_What is asked:_
Print each line of the listing once more, precisely as given.

_Source excerpt:_
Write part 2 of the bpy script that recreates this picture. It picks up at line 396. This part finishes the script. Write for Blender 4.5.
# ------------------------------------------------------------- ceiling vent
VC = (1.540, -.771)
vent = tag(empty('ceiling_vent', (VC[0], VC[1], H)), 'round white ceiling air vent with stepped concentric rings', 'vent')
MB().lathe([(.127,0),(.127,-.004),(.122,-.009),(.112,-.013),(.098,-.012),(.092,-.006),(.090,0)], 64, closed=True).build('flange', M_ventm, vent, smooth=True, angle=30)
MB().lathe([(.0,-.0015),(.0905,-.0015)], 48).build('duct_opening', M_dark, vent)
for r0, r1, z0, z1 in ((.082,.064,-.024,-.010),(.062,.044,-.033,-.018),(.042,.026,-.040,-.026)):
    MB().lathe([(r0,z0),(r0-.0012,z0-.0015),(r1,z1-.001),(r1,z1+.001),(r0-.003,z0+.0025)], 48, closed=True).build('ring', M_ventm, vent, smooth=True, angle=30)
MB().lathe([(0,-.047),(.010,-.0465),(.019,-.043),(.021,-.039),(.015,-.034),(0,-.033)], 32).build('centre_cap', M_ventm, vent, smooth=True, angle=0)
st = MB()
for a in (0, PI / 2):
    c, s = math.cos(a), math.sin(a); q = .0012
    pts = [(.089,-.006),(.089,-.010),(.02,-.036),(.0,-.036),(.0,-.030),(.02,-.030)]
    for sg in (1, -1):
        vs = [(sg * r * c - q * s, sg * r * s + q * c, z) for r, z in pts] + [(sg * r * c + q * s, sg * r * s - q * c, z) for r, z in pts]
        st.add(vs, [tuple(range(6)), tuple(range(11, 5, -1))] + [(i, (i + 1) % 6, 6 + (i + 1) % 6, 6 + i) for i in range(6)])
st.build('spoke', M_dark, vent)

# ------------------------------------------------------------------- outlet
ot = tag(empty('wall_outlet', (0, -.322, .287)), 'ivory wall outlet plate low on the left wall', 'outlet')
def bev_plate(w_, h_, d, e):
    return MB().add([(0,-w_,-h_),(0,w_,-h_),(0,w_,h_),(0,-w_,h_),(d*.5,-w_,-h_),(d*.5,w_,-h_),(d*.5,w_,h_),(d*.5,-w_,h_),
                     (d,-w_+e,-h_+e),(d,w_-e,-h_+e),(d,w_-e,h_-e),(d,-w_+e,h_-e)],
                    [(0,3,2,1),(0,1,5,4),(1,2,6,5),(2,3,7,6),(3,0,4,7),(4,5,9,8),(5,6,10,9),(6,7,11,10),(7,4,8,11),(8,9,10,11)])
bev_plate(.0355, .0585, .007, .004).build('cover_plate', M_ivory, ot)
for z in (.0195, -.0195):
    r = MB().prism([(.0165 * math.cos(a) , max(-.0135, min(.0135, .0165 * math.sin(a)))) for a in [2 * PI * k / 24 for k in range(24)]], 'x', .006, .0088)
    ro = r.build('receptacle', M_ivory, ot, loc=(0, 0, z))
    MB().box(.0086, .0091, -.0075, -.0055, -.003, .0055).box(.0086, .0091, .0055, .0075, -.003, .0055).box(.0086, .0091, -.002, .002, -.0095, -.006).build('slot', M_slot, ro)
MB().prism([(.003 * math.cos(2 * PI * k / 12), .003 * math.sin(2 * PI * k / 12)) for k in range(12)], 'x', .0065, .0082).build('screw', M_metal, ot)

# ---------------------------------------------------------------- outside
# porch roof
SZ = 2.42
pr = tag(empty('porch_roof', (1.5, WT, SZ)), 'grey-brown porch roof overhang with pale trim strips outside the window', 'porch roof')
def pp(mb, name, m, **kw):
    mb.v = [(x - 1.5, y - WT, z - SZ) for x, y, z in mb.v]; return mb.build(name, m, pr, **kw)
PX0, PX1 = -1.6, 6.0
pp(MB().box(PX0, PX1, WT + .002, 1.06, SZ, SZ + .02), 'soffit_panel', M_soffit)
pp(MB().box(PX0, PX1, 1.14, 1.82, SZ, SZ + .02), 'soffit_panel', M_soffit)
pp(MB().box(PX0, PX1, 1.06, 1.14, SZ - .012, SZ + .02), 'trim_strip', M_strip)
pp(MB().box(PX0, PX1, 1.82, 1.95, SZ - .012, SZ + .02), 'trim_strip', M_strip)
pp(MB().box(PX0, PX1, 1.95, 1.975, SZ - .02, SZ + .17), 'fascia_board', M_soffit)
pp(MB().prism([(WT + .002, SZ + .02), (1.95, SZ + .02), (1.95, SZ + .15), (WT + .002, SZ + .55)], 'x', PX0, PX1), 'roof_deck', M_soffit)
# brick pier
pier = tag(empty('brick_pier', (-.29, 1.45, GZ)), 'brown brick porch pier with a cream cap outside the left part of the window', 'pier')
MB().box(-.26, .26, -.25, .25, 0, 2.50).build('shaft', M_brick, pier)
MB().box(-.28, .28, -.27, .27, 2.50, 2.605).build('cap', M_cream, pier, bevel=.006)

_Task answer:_
Write part 2 of the bpy script that recreates this picture. It picks up at line 396. This part finishes the script. Write for Blender 4.5.
# ------------------------------------------------------------- ceiling vent
VC = (1.540, -.771)
vent = tag(empty('ceiling_vent', (VC[0], VC[1], H)), 'round white ceiling air vent with stepped concentric rings', 'vent')
MB().lathe([(.127,0),(.127,-.004),(.122,-.009),(.112,-.013),(.098,-.012),(.092,-.006),(.090,0)], 64, closed=True).build('flange', M_ventm, vent, smooth=True, angle=30)
MB().lathe([(.0,-.0015),(.0905,-.0015)], 48).build('duct_opening', M_dark, vent)
for r0, r1, z0, z1 in ((.082,.064,-.024,-.010),(.062,.044,-.033,-.018),(.042,.026,-.040,-.026)):
    MB().lathe([(r0,z0),(r0-.0012,z0-.0015),(r1,z1-.001),(r1,z1+.001),(r0-.003,z0+.0025)], 48, closed=True).build('ring', M_ventm, vent, smooth=True, angle=30)
MB().lathe([(0,-.047),(.010,-.0465),(.019,-.043),(.021,-.039),(.015,-.034),(0,-.033)], 32).build('centre_cap', M_ventm, vent, smooth=True, angle=0)
st = MB()
for a in (0, PI / 2):
    c, s = math.cos(a), math.sin(a); q = .0012
    pts = [(.089,-.006),(.089,-.010),(.02,-.036),(.0,-.036),(.0,-.030),(.02,-.030)]
    for sg in (1, -1):
        vs = [(sg * r * c - q * s, sg * r * s + q * c, z) for r, z in pts] + [(sg * r * c + q * s, sg * r * s - q * c, z) for r, z in pts]
        st.add(vs, [tuple(range(6)), tuple(range(11, 5, -1))] + [(i, (i + 1) % 6, 6 + (i + 1) % 6, 6 + i) for i in range(6)])
st.build('spoke', M_dark, vent)

# ------------------------------------------------------------------- outlet
ot = tag(empty('wall_outlet', (0, -.322, .287)), 'ivory wall outlet plate low on the left wall', 'outlet')
def bev_plate(w_, h_, d, e):
    return MB().add([(0,-w_,-h_),(0,w_,-h_),(0,w_,h_),(0,-w_,h_),(d*.5,-w_,-h_),(d*.5,w_,-h_),(d*.5,w_,h_),(d*.5,-w_,h_),
                     (d,-w_+e,-h_+e),(d,w_-e,-h_+e),(d,w_-e,h_-e),(d,-w_+e,h_-e)],
                    [(0,3,2,1),(0,1,5,4),(1,2,6,5),(2,3,7,6),(3,0,4,7),(4,5,9,8),(5,6,10,9),(6,7,11,10),(7,4,8,11),(8,9,10,11)])
bev_plate(.0355, .0585, .007, .004).build('cover_plate', M_ivory, ot)
for z in (.0195, -.0195):
    r = MB().prism([(.0165 * math.cos(a) , max(-.0135, min(.0135, .0165 * math.sin(a)))) for a in [2 * PI * k / 24 for k in range(24)]], 'x', .006, .0088)
    ro = r.build('receptacle', M_ivory, ot, loc=(0, 0, z))
    MB().box(.0086, .0091, -.0075, -.0055, -.003, .0055).box(.0086, .0091, .0055, .0075, -.003, .0055).box(.0086, .0091, -.002, .002, -.0095, -.006).build('slot', M_slot, ro)
MB().prism([(.003 * math.cos(2 * PI * k / 12), .003 * math.sin(2 * PI * k / 12)) for k in range(12)], 'x', .0065, .0082).build('screw', M_metal, ot)

# ---------------------------------------------------------------- outside
# porch roof
SZ = 2.42
pr = tag(empty('porch_roof', (1.5, WT, SZ)), 'grey-brown porch roof overhang with pale trim strips outside the window', 'porch roof')
def pp(mb, name, m, **kw):
    mb.v = [(x - 1.5, y - WT, z - SZ) for x, y, z in mb.v]; return mb.build(name, m, pr, **kw)
PX0, PX1 = -1.6, 6.0
pp(MB().box(PX0, PX1, WT + .002, 1.06, SZ, SZ + .02), 'soffit_panel', M_soffit)
pp(MB().box(PX0, PX1, 1.14, 1.82, SZ, SZ + .02), 'soffit_panel', M_soffit)
pp(MB().box(PX0, PX1, 1.06, 1.14, SZ - .012, SZ + .02), 'trim_strip', M_strip)
pp(MB().box(PX0, PX1, 1.82, 1.95, SZ - .012, SZ + .02), 'trim_strip', M_strip)
pp(MB().box(PX0, PX1, 1.95, 1.975, SZ - .02, SZ + .17), 'fascia_board', M_soffit)
pp(MB().prism([(WT + .002, SZ + .02), (1.95, SZ + .02), (1.95, SZ + .15), (WT + .002, SZ + .55)], 'x', PX0, PX1), 'roof_deck', M_soffit)
# brick pier
pier = tag(empty('brick_pier', (-.29, 1.45, GZ)), 'brown brick porch pier with a cream cap outside the left part of the window', 'pier')
MB().box(-.26, .26, -.25, .25, 0, 2.50).build('shaft', M_brick, pier)
MB().box(-.28, .28, -.27, .27, 2.50, 2.605).build('cap', M_cream, pier, bevel=.006)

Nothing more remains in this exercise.